Selon l'ONG Iran Human Rights (IHR), 537 personnes ont été tuées par les forces de sécurité iraniennes depuis la mort de Mahsa Amini. En 2022, les exécutions ont augmenté de 75 % avec 582 pendaisons. D’après Amnesty National cité par Franceinfo, il y a eu depuis la révolte des dizaines de milliers d'arrestations arbitraires, des tortures généralisées dans les prisons et les centres d'interrogatoire, mais aussi des viols de détenu.es.

La famille de la défunte et ceux qui les soutiennent ont aussi fait les frais de la répression. Comme la jeune journaliste Nazila Maroufian qui a interviewé Amjad Amini, le père de Mahsa Amini. Depuis cet entretien diffusé en octobre 2022 sur le site d’information Mostaghel Online mais qui n'est désormais plus en ligne, la jeune femme a été arrêtée, puis libérée mais condamné à deux ans de prison et cinq ans de sursis pour "propagande contre le système" et "diffusion de fausses nouvelles".

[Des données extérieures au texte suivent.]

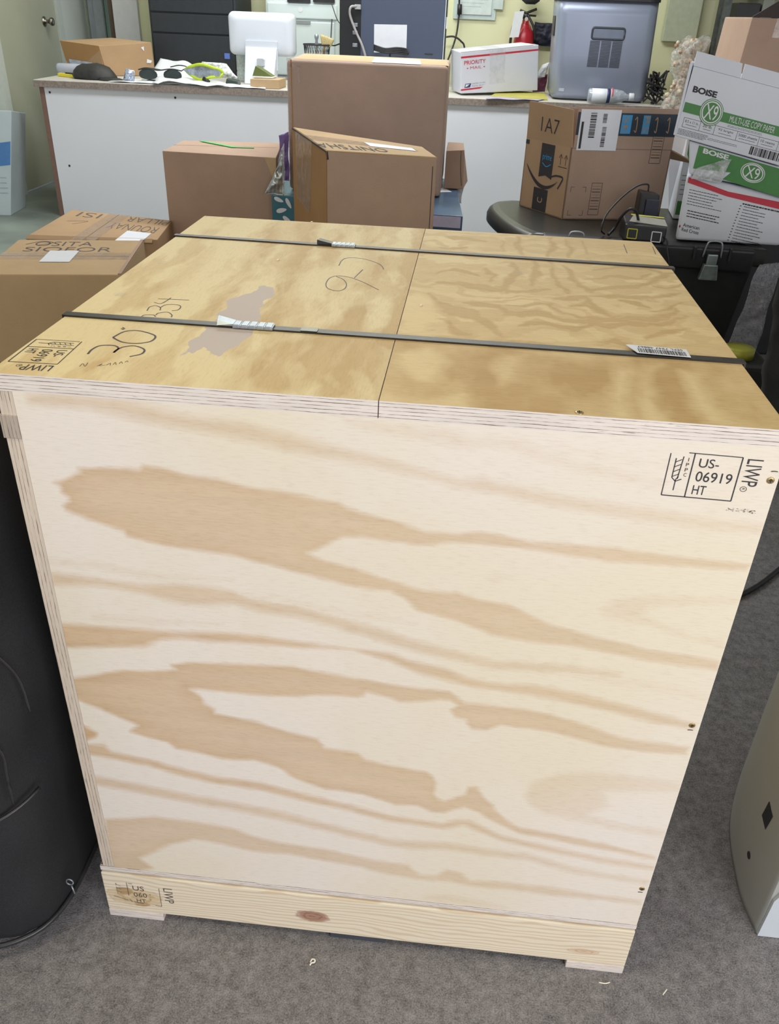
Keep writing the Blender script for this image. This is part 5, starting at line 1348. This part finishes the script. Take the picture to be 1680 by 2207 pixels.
# large screen unit seen from its back
scr = thing('display_unit', 'large display seen from its blue-grey back panel, standing behind the tallest carton', 'display', (-.08, 5.05, .766))
obj('housing', box(B(), -.405, 4.995, .775, .235, 5.09, 1.42, bev=.004), plain('housing_black', (.010, .012, .014), .4), scr)
obj('back_panel', box(B(), -.275, 4.985, .78, .222, 5.0, 1.40, bev=.002), plain('slate_panel', (.075, .095, .15), .4, .2, var=.08, scale=400), scr)
obj('edge_trim', box(B(), .224, 4.98, .80, .229, 5.0, 1.41), plain('pale_trim', (.6, .66, .72), .3), scr)
obj('status_light', box(B(), .233, 4.985, 1.10, .239, 5.0, 1.16), WHITE, scr)
f = Face((-.195, 4.985, 1.108), (.002, 4.985, 1.112), (-.193, 4.985, .99))
obj('sticker', f.quad(B(), 0, 0, 1, 1.25, h=.002), LABEL, scr); bm = lines(f, B(), .34, .22, .64, .32, 1, .008, 4, .05); obj('sticker_print', bm, plain('faint_print', (.45, .48, .55), .6), scr)
obj('recess', box(B(), .115, 4.982, .962, .165, 4.987, .968), INK, scr)
bm = B()
for z in (1.09, 1.05, .985): box(bm, -.325, 4.988, z, -.295, 4.997, z+.02, bev=.002)
obj('port', bm, plain('port_metal', (.3, .32, .36), .4, .6, var=.4, scale=90), scr)
obj('plug', box(B(), -.31, 4.955, 1.180, -.275, 4.99, 1.205, bev=.003), plain('vga_grey', (.4, .41, .42), .5), scr)
bm = tube(B(), smooth_path([(-.30, 4.96, 1.195), (-.33, 4.94, 1.19), (-.335, 4.94, 1.15), (-.30, 4.94, 1.07), (-.26, 4.93, 1.0), (-.235, 4.93, .93), (-.22, 4.93, .85), (-.22, 4.93, .77)]), .007)
prop(obj('video_cable', bm, plain('cable_grey', (.36, .34, .34), .5), None, True), 'grey video cable hanging from the black side of the display', 'cable')
bm = B()
for k in range(4): tube(bm, smooth_path([(-.19, 4.95, 1.0-.008*k), (-.12, 4.93, .985-.007*k), (-.05, 4.93, .992-.009*k), (.01, 4.95, .985-.008*k), (.02, 4.94, .965)]), .005)
tube(bm, smooth_path([(-.09, 4.94, .97), (-.09, 4.94, .88), (-.05, 4.90, .77)]), .005)
prop(obj('cable', bm, BLACKP, None, True), 'coiled black cable over the white sticker of the display', 'cable')
bm = tube(B(), smooth_path([(-.50, 5.3, 1.2), (-.45, 5.2, 1.12), (-.40, 5.1, 1.09)]), .003); tube(bm, smooth_path([(-.50, 5.3, 1.12), (-.49, 5.2, 1.0), (-.45, 5.05, .985), (-.40, 5.02, 1.0)]), .004)
prop(obj('cable', bm, BLACKP, None, True), 'thin black cables between the printer and the display', 'cable')
bm = tube(B(), smooth_path([(.27, 5.86, 1.5), (.28, 5.86, 1.25), (.285, 5.86, 1.19)]), .006)
tube(bm, [(.285, 5.86, 1.235), (.287, 5.86, 1.175)], .016, 10); tube(bm, smooth_path([(.285, 5.86, 1.18), (.275, 5.84, 1.05), (.24, 5.78, .93), (.22, 5.72, .87), (.2, 5.7, .75)]), .006)
tube(bm, smooth_path([(.20, 5.8, 1.04), (.26, 5.8, 1.045), (.31, 5.8, 1.02), (.34, 5.8, .97), (.35, 5.75, .75)]), .006)
prop(obj('cord', bm, BLACKP, None, True), 'black cord with inline switch hanging down the yellow wall', 'cord')
wp = thing('wall_notice', 'pale notices in a clear holder on the yellow wall above the mail box', 'notice', (.38, 5.89, 1.2))
obj('holder', box(B(), .245, 5.885, 1.15, .53, 5.899, 1.42), plain('pale_sleeve', (.50, .60, .58), .3, var=.04), wp)
obj('sheet', box(B(), .27, 5.878, 1.178, .50, 5.884, 1.42), plain('pale_sheet', (.60, .68, .66), .5), wp)
bm = lines(Face((.27, 5.878, 1.42), (.50, 5.878, 1.42), (.27, 5.878, 1.178)), B(), .1, .1, .9, .85, 9, .0035, 3); obj('sheet_print', bm, plain('pale_print', (.42, .50, .50), .5), wp)
obj('side_sheet', box(B(), .515, 5.872, 1.215, .575, 5.884, 1.42), plain('pale_sheet_2', (.56, .64, .62), .5), wp)
# wall extinguisher
ex = thing('fire_extinguisher', 'red fire extinguisher with a hanging tag on the yellow wall', 'fire extinguisher', (.74, 5.79, .8))
bm = lathe(B(), [(.06, .72), (.068, .73), (.068, 1.03), (.062, 1.08), (.035, 1.125), (.022, 1.14), (.022, 1.16)], (.735, 5.80, 0), 28); obj('cylinder', bm, plain('extinguisher_red', (.42, .015, .03), .3, var=.05), ex, True)
bm = lathe(B(), [(.018, 1.155), (.020, 1.19), (.012, 1.20)], (.735, 5.80, 0), 16); tube(bm, [(.69, 5.79, 1.215), (.735, 5.79, 1.20), (.80, 5.79, 1.225)], .008); tube(bm, [(.70, 5.79, 1.19), (.80, 5.79, 1.185)], .006); obj('valve', bm, plain('valve_dark', (.04, .045, .04), .4, .4), ex, True)
bm = tube(B(), smooth_path([(.72, 5.78, 1.18), (.66, 5.76, 1.14), (.645, 5.76, 1.05), (.65, 5.76, .95), (.66, 5.76, .85)]), .009); tube(bm, smooth_path([(.745, 5.79, 1.19), (.79, 5.77, 1.12), (.81, 5.77, 1.04)]), .008); obj('hose', bm, BLACKP, ex, True)
f = Face((.655, 5.72, 1.205), (.715, 5.72, 1.21), (.635, 5.72, 1.055)); obj('tag', f.quad(B(), 0, 0, 1, 1, h=.002, t=.002), WHITE, ex, label='white inspection tag')
bm = lathe(B(), [(.012, 0), (.012, .006)], (.735, 5.735, 1.165), 14, M=Matrix.Rotation(math.pi/2, 3, 'X')); obj('gauge', bm, plain('gauge', (.5, .45, .4), .3), ex)
crumple('dark_pouch', 'dark navy pouch hanging between the extinguisher and the grey machine', 'pouch', [(.781, 5.85, 1.025), (.947, 5.85, 1.005), (.937, 5.85, 1.14), (.80, 5.85, 1.154)], plain('navy_pouch', (.015, .016, .035), .6), .06, 81)
bm = lathe(B(), [(.03, .0), (.06, .02), (.05, .05)], (.755, 5.8, 1.25), 20); prop(obj('wall_hook', bm, BLACKM, None, True), 'dark bracket on the wall above the extinguisher', 'bracket')

# priority mail box on a yellow envelope
env = thing('padded_envelope', 'yellow padded envelope under the red striped mail box', 'envelope', (.7, 4.85, .766))
obj('envelope', hexa(B(), [(.52, 4.72, .766), (.86, 4.72, .766), (.868, 5.12, .766), (.60, 5.16, .766)], [(.52, 4.72, .772), (.86, 4.72, .774), (.868, 5.12, .776), (.60, 5.16, .78)], bev=.002), plain('manila_yellow', (.46, .42, .08), .6, var=.1), env)
sheet('paper_sheet', 'pale lilac sheet overhanging the counter edge under the yellow envelope', [(.50, 4.60, .765), (.80, 4.64, .765), (.86, 4.76, .765), (.52, 4.74, .765)], plain('lilac_paper', (.42, .38, .52), .6, var=.15, scale=14), 6, .006)
b = [(.354, 4.78, .7745), (.822, 5.10, .790), (.72, 5.33, .790), (.29, 5.03, .7745)]; t = [(.338, 4.78, .988), (.797, 5.10, 1.036), (.70, 5.33, 1.040), (.272, 5.03, .995)]
pm = thing('mail_box', 'white mail box with red stripes and clear tape on the counter', 'box', (.55, 5.0, .768))
PMW = plain('mail_white', (.66, .67, .74), .55, var=.03, scale=6)
obj('carton_body', hexa(B(), b, t, bev=.004), PMW, pm)
f = frontface(b, t); bm = B(); f.quad(bm, 0, .10, 1, .145); f.quad(bm, 0, .89, 1, .93)
f.text(bm, 'PRIORITY', .04, .21, .31, .31, bold=.012); f.text(bm, 'MAIL', .115, .36, .26, .43)
for u in (.075, .285): f.quad(bm, u, .385, u+.015, .41)
obj('red_print', bm, RED, pm)
bm = B(); f.poly(bm, ((.055, .77), (.13, .77), (.115, .87), (.045, .87))); nv = obj('emblem', bm, NAVY, pm, label='dark blue eagle emblem')
bm = f.poly(B(), ((.06, .785), (.115, .79), (.08, .815), (.10, .82), (.055, .855)), h=.0016); obj('emblem_eagle', bm, WHITE, nv)
bm = f.text(B(), 'UNITED STATES', .14, .77, .31, .805); f.text(bm, 'POSTAL SERVICE', .14, .83, .31, .865); lines(f, bm, .70, .80, .95, .85, 1, .005, 5, .05); obj('blue_print', bm, plain('grey_blue_ink', (.16, .18, .30), .5), pm)
obj('clear_tape', f.quad(B(), .36, 0, .56, .85, h=.002), TAPEW, pm)
g = topface(t); obj('top_tape', g.quad(B(), .36, 0, .56, 1, h=.002), TAPEW, pm); bm = B(); g.quad(bm, .0, .93, 1, 1, h=.001); obj('flap_grey_line', bm, plain('flap_edge', (.45, .43, .42), .8), pm)  # thin grey strip along the near edge of the top
crumple('black_stand', 'small black gadget between the tallest carton and the mail box', 'gadget', [(.22, 4.84, .766), (.27, 4.84, .766), (.26, 4.84, .86), (.235, 4.84, .86)], BLACKP, .03, 91)
crumple('white_device', 'white handset with pink sleeve between the mail box and the grey machine', 'handset', [(.80, 5.2, .85), (.86, 5.2, .86), (.885, 5.2, .94), (.84, 5.2, .93)], WHITE, .04, 95)
crumple('pink_pouch', 'dark pink pouch right of the mail box', 'pouch', [(.80, 5.25, .77), (.88, 5.25, .77), (.88, 5.25, .87), (.81, 5.25, .87)], plain('dusty_pink', (.20, .06, .11), .6), .05, 96)

# grey ice maker
im = thing('ice_maker', 'silver-grey countertop ice maker with black lid and vent grille', 'ice maker', (1.16, 5.0, .766))
ICE = plain('ice_grey', (.29, .325, .42), .35, .35, var=.04, scale=6)
bm = B(); P0 = rrect(0, 0, 1, 1, .09, 5)
rings = []
def sec(z):
    k = (z-.775)/.5
    x0, x1 = .885 + (.862-.885)*k, 1.44 + (1.425-1.44)*k; return x0, x1, 4.80, 5.22
for z in (.775, .80, 1.0, 1.2, 1.272):
    x0, x1, y0, y1 = sec(z); r = .06
    ins = .012 if z in (.775,) else 0
    rings.append([bm.verts.new((x, y, z)) for x, y in rrect(x0+ins, y0+ins, x1-ins, y1-ins, r, 6)])
for q_, w_ in zip(rings, rings[1:]):
    for k in range(len(q_)): bm.faces.new((q_[k], q_[(k+1) % len(q_)], w_[(k+1) % len(q_)], w_[k]))
bm.faces.new(rings[0][::-1]); bm.faces.new(rings[-1])
obj('casing', bm, ICE, im, True)
bm = prism(B(), rrect(.850, 4.785, 1.432, 5.23, .065), 1.272, 1.33); obj('lid', bm, BLACKP, im, label='black lid')
bm = prism(B(), rrect(.90, 4.82, 1.42, 5.2, .05), .766, .776); obj('base', bm, BLACKP, im)
bm = tube(B(), [(x, 4.799, z) for x, z in rrect(1.073, 1.085, 1.253, 1.140, .012)] + [(1.253, 4.799, 1.128)], .006, 8); obj('handle_rim', bm, plain('dark_rim', (.05, .055, .07), .4), im, True)
obj('handle_recess', prism(B(), rrect(1.076, 1.088, 1.25, 1.137, .012), 4.797, 4.802, axis='y'), plain('recess_grey', (.19, .22, .29), .4, .3), im)
bm = B()
for i in range(18):
    z = .945 + i*.0074; s = (z-.945)*.08
    for a in range(3): x = 1.068 + a*.063 ; box(bm, x, 4.7975, z, x+.056, 4.8005, z+.0042)
obj('vent_grille', bm, plain('vent_dark', (.055, .065, .09), .6), im)
obj('side_window', box(B(), .862, 4.90, 1.09, .872, 5.08, 1.19, bev=.002), BLACKP, im)
obj('badge', box(B(), .925, 4.797, .812, .955, 4.801, .828), plain('badge', (.42, .46, .52), .3), im)
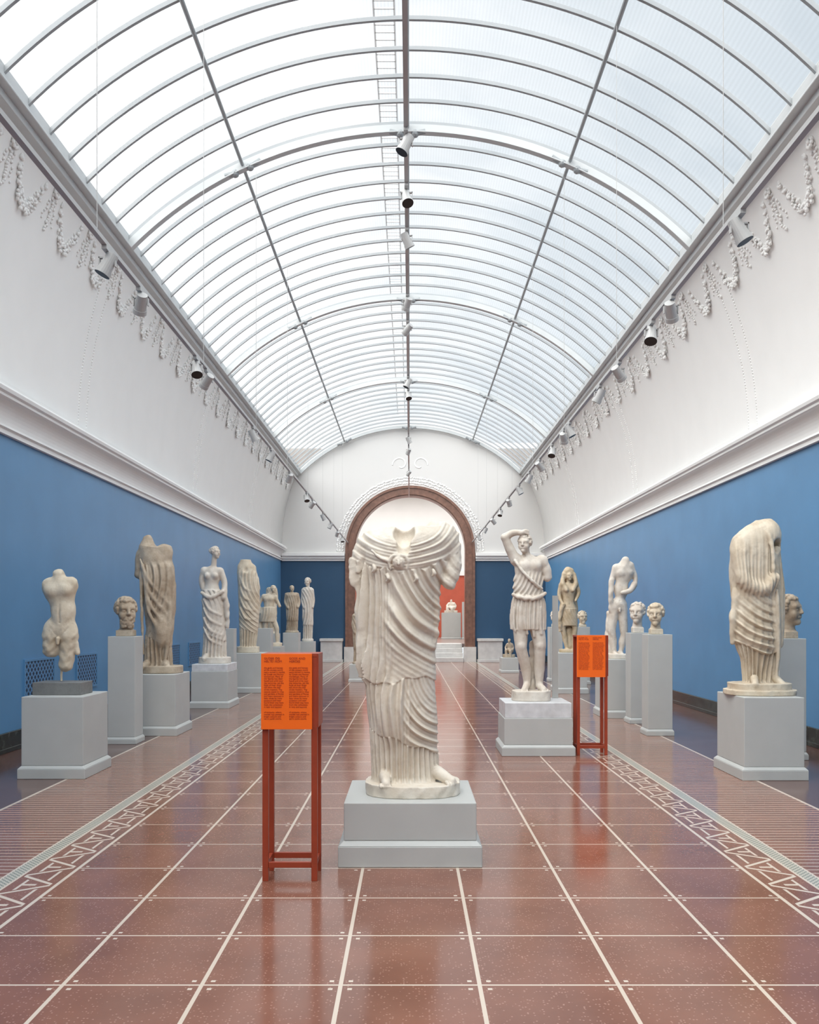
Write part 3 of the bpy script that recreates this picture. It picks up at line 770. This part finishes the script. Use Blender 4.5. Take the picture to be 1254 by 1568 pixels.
def statE():
    S=Sta('headless_mantled_statue',380,19.7,.86,356,406,853,20,M_marbleP,.75)
    S.loft([(992,368,391),(960,367,395),(930,366,397),(900,365,397),(882,364,394),(872,363,392),(866,364,389),(861,366,386),(857,368,384)],.7,fold_fn(440,890,5.5,1.5,hem=lambda p:965+.4*(p-380),lamv=5,ampv=1.8,R=14,smooth_up=868),k=3)
    S.ell((369,869),(5,6,6),3,noise=.6); S.ell((387,870),(5,6,6),3,noise=.6)
    S.ell((378,872,-12),(5,4,5),2,sub=True)
    for i in range(4): S.chain([(370,884+16*i,-8),(378,902+15*i,-12),(392,906+14*i,-7)],[.9,1.6,1.0],2.5)
    S.base(363,397,990,.8,.4); return S.build(.2)
def nude(S,head,HS,yaw,chest,pelvis,sh,rs,legs,arms,k=3,hair=1.0):
    S.ell(chest,(rs*.98,rs*.60,rs*1.0),k*1.6); S.ell(((chest[0]+pelvis[0])/2,(chest[1]+pelvis[1])/2+rs*.05,0),(rs*.74,rs*.52,rs*1.0),k*2)
    S.ell(pelvis,(rs*.88,rs*.62,rs*.72),k*1.8)
    for e in (-1,1): S.ell((chest[0]+e*rs*.40,chest[1]-rs*.08,-rs*.36),(rs*.44,rs*.28,rs*.34),k)
    S.cap((chest[0],chest[1]+rs*.3,-rs*.62),(pelvis[0],pelvis[1]-rs*.4,-rs*.56),rs*.05,rs*.05,k*.5,sub=True)
    for p in sh: S.ell(p,(rs*.36,)*3,k*1.3)
    for L in legs:
        S.chain(L,[rs*.50,rs*.40,rs*.35,rs*.20][:len(L)],k)
        if len(L)>3: S.ell((L[2][0]*.6+L[3][0]*.4,L[2][1]*.65+L[3][1]*.35,rs*.12),(rs*.30,rs*.32,rs*.6),k)
        f=L[-1]; S.cap((f[0],f[1],f[2] if len(f)>2 else 0),(f[0]+rs*.05,f[1]+rs*.12,-rs*.75),rs*.22,rs*.16,k*.7)
    S.cap((pelvis[0],pelvis[1]+rs*.45,-rs*.6),(pelvis[0],pelvis[1]+rs*.70,-rs*.6),rs*.12,rs*.1,k*.4)
    for A in arms: S.chain(A,[rs*.29,rs*.25,rs*.16][:len(A)],k)
    if head: S.head(head,HS,yaw,hair=hair,neck=(chest[0],chest[1]-rs*.7,0))
def statK():
    S=Sta('youth_statue_arm_over_head',808,10.76,.62,760,850,803,32,M_marbleW,.85)
    S.ell((809,872),(21,13,23),8); S.ell((802,867,-8),(9.5,6,8),4); S.ell((818,867,-8),(9.5,6,8),4)
    S.ell((810,895),(17,12,18),7); S.ell((790,857),(8,8.5,9),6); S.ell((829,859),(8,8.5,9),6)
    S.cap((810,874,-14),(810,884,-14),.8,.8,2,sub=True)
    S.chain([(789,857),(781,842,-2),(773,824,-4)],[8,7.4,6],4)
    S.chain([(773,823,-4),(784,817,-6),(797,816,-6)],[6,5.2,3.8],3)
    for i in range(4): S.chain([(797,815+1.2*i,-8),(803,813+1.5*i,-10),(808,814+1.8*i,-10)],[1.6,1.5,1.2],.8)
    S.cap((796,817,-7),(800,816,-9),4,3.4,2)
    S.chain([(831,859),(836,872),(838,884)],[8,7.6,7],4,noise=.6)
    S.head((803,833,-3),29,-.45,hair=1.15,neck=(808,860,1))
    def fold(px,v,py,th):
        n=nse(px,v,py,.08); m=ss(-2,2,py-(912+.15*(px-808)))
        a=1.8*rg(np.sqrt((px-740)**2+(py-860)**2)/6+.3*n,1.2); b=2.4*rg(th*26/6.5+.3*n,1.3)+.7*rg(th*26/3.1)
        return a*(1-m)+b*m-1.0
    S.loft([(964,783,835),(945,782,835),(925,784,834),(912,787,831),(900,785,831),(884,787,832),(878,791,829)],.60,fold,k=3,sm=3)
    S.chain([(785,911,-10),(800,916,-15),(818,916,-15),(833,909,-8)],[2.6,3.2,3.2,2.6],4,noise=1.2,nf=.6)
    S.chain([(788,860,-10),(797,874,-15),(812,890,-17),(828,902,-10)],[2,2.2,2.4,2],3,noise=.6,nf=.6)
    for x in (786,795,805,815,826): S.chain([(x,930,-12),(x-1,955,-13),(x+1,966+(x%3)*4,-12)],[1.2,2,1.8],2)
    S.chain([(797,955),(797,985,-4),(798,996,-4),(806,1025,4),(808,1046,6)],[12.5,9.6,8.6,8.2,4.8],3)
    S.chain([(821,955),(826,985,-3),(826,996,-3),(826,1025,2),(826,1048,2)],[12.5,9.6,8.6,8.2,4.8],3)
    S.ell((797,989,-10),(5,4,6),3); S.ell((826,989,-9),(5,4,6),3)
    S.cap((807,1049,4),(801,1055,-14),5.5,4.5,3); S.cap((826,1050,2),(831,1055,-16),5.5,4.5,3)
    for i in range(4):
        S.cap((797+2.6*i,1055,-15),(797+2.6*i,1057,-18),1.6,1.5,.7); S.cap((828+2.6*i,1055,-17),(828+2.6*i,1057,-20),1.6,1.5,.7)
    S.chain([(816,1062,14),(817,1020,14),(816,985,12)],[6,5,4],3,noise=1.2)
    S.base(784,843,1057,.85,1.0); return S.build(.2)
def statM():
    S=Sta('hercules_statue_lionskin',871,19.6,.87,850,894,863,20,M_marbleY,.7)
    S.ell((872,928,8),(14,4.5,50),4,noise=1.5,nf=.25)
    nude(S,None,14,0.2,(870,903),(871,930),[(860,896),(881,896)],11.5,[[(865,934),(862,958),(863,968),(868,994)],[(877,934),(880,958),(880,968),(878,994)]],[[(859,896),(856,912),(861,926,-6)],[(883,896),(886,908),(880,920,-7)]],2.5)
    S.loft([(958,859,884),(944,858,884),(932,860,883)],.66,fold_fn(900,930,4.2,1.2),k=2,sm=3)
    S.ell((871,879,3),(9.5,7.5,11),3,noise=.8,nf=.6); S.head((871,882,-2),14,.2,hair=0,neck=(870,897,0))
    S.chain([(863,880,0),(861,892,-3),(866,904,-8)],[3.2,3.2,2.6],3,noise=.6); S.chain([(879,880,0),(881,892,-3),(876,904,-8)],[3.2,3.2,2.6],3,noise=.6)
    S.chain([(861,926,-7),(856,945,-5),(857,965,-3)],[2.6,3.4,2.6],2,noise=1); S.chain([(872,1000,4),(872,965,5)],[6,5],2,noise=.8)
    S.base(856,890,994,.8,.4); return S.build(.15)
def statN():
    S=Sta('headless_nude_male_statue',950,14.7,.95,922,982,845,26,M_marbleW,.8)
    nude(S,None,0,0,(955,878),(947,926),[(944,869),(964,866)],15,[[(941,932),(937,962),(938,972),(941,1000)],[(953,934),(955,964),(955,974),(950,1000)]],[[(966,866),(973,886),(968,902,-6)],[(942,870),(937,885)]],4)
    S.cap((955,868),(957,859),8.5,6.5,5,noise=1); S.chain([(970,895,-5),(962,905,-10),(950,908,-12)],[4.6,4,3],2.5)
    S.chain([(934,1004,5),(934,975,7),(935,940,8)],[7,6,5],3,noise=1.2); S.chain([(936,890,-2),(934,912,-5),(935,935,-2)],[4.4,3.8,3],3,noise=.6)
    S.base(930,966,1001,.85,.5); return S.build(.2)
def statP():
    S=Sta('veiled_draped_statue',1160,9.25,.82,1106,1220,792,40,M_marbleP,.92)
    S.loft([(1046,1137,1190),(1010,1134,1194),(985,1124,1195),(960,1120,1196),(930,1121,1196),(900,1120,1196),(870,1119,1194),(840,1120,1193),(822,1126,1191),(810,1136,1189),(801,1150,1185),(797,1160,1180)],.66,None,k=3,sm=5)
    S.ell((1174,822,-6),(18,20,25),7); S.ell((1136,838),(16,17,20),8)
    S.chain([(1130,850,-10),(1133,890,-20),(1160,903,-26),(1174,886,-28)],[11,10,8,5],8)
    S.ell((1158,985,-12),(13,12,42),10)
    def fold(px,v,py,th):
        n=1.7*nse(px,v,py,.034)+.7*nse(px,v,py,.085,2.)
        am=np.clip(.8+1.4*nse(px,v,py,.045,4.),.15,1.5)
        rr=np.sqrt((px-1020)**2+((py-880)*.50)**2)
        fr=.35+.65*np.abs(np.cos(th))
        A=(4.6*am*rg(rr/11.5+.25*n,1.8)+1.2*rg(rr/5.4+.4*n))*fr; Bv=4.6*am*rg(th*44/11+.3*n,1.8)+1.1*rg(th*44/5.0+.4*n)
        rd=np.sqrt((px-1192)**2+((py-868)*1.0)**2); Dg=(4.6*am*rg(rd/12+.2*n,1.9)+1.1*rg(rd/5.7+.3*n))*fr
        q=ss(895,925,py)*(1-ss(1168,1182,px))
        s1=ss(1156,1172,px); up=(A*(1-s1)+Bv*s1)*(1-q*.8)+Dg*q*.8
        hem=992-9*np.cos((px-1120)/15.)
        m=ss(-1.3,1.3,py-hem); C=4.6*rg(th*40/10.5+.2*n,1.6)-2.2
        return ((up+2.4)*(1-m)+C*m-2.6)*(.15+.85*ss(818,875,py))*(1-ss(1038,1048,py))
    S.disp(fold,1158,.7)
    S.ell((1183,838,-30),(8.5,25,12),3,sub=True); S.ell((1184,846,-12),(6,5,9),3,noise=1,nf=.5)
    S.chain([(1160,802,-8),(1168,822,-24),(1172,850,-29),(1173,880,-29)],[1.8,3,3,2.4],3,noise=.5)
    S.chain([(1180,905,-25),(1183,980,-22),(1181,1036,-19)],[2.2,3.2,2.2],4,noise=.8,nf=.2)
    S.chain([(1124,905,-8),(1119,950,-8),(1120,984,-6)],[4,5.5,3],4,noise=1.8,nf=.25)
    S.cap((1148,1038,-18),(1144,1046,-32),6,4.4,3); S.cap((1182,1038,-14),(1188,1046,-26),6,4.4,3)
    S.base(1117,1207,1045,.82,.8)
    S.base(1111,1215,1055,.8,.8); return S.build(.3)
def statF():
    S=Sta('leaning_nude_statue',414,23,.90,390,438,890,18,M_marbleP,.65)
    nude(S,(419,902,-1),12,.6,(412,918),(411,940),[(404,913),(421,914)],9.5,[[(408,944),(406,962),(408,970),(414,986)],[(416,944),(423,960),(424,968),(425,986)]],[[(403,914),(397,925),(399,938,-4)],[(422,915),(428,928)]],2.2)
    S.loft([(952,397,422),(940,397,425),(930,399,424)],.7,fold_fn(370,935,4.5,1.2),k=2,sm=3)
    S.chain([(399,935,0),(398,962,2),(400,988,3)],[4,4,5],2,noise=.8)
    S.base(397,432,984,.8,.4); return S.build(.15)
for f in (statC,statD,statE,statK,statM,statN,statP,statF): f()
b=MB(); b.box(-.035,.035,-.02,.02,0,1.27); b.obj('support_post',[M_ped],loc=(1.80,11.04,.622))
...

Le 30 août 2023, selon l'agence d'informations iranienne privée Tasnim News, relayée par l'Agence France Presse, elle aurait été arrêtée pour ne pas avoir porté de voile en public et pour avoir posté l'image sur les réseaux sociaux. Ce serait la quatrième fois que Nazila Maroufian est arrêtée par les forces gouvernementales iraniennes en un an. Me Nikbakht, l’avocat de la famille de Mahsa Amini est lui actuellement jugé pour avoir annoncé le dépôt de plainte de ses clients contre les policiers qui ont tué l'étudiante. Il risque une peine d’emprisonnement de trois mois à un an.

Si la répression sévit toujours en Iran, Franceinfo françaisprécise que "le régime est affaibli".

Le sort de Mahsa Amini a marqué à jamais l’Iran et le monde entier. Son cousin dit d'elle au Point qu’elle a été "l'étincelle qui a redonné de la joie à sa famille". Mais aussi "l’étincelle pour que le peuple descende dans la rue et réclame la fin des discriminations de genre, la justice, l'égalité et la liberté".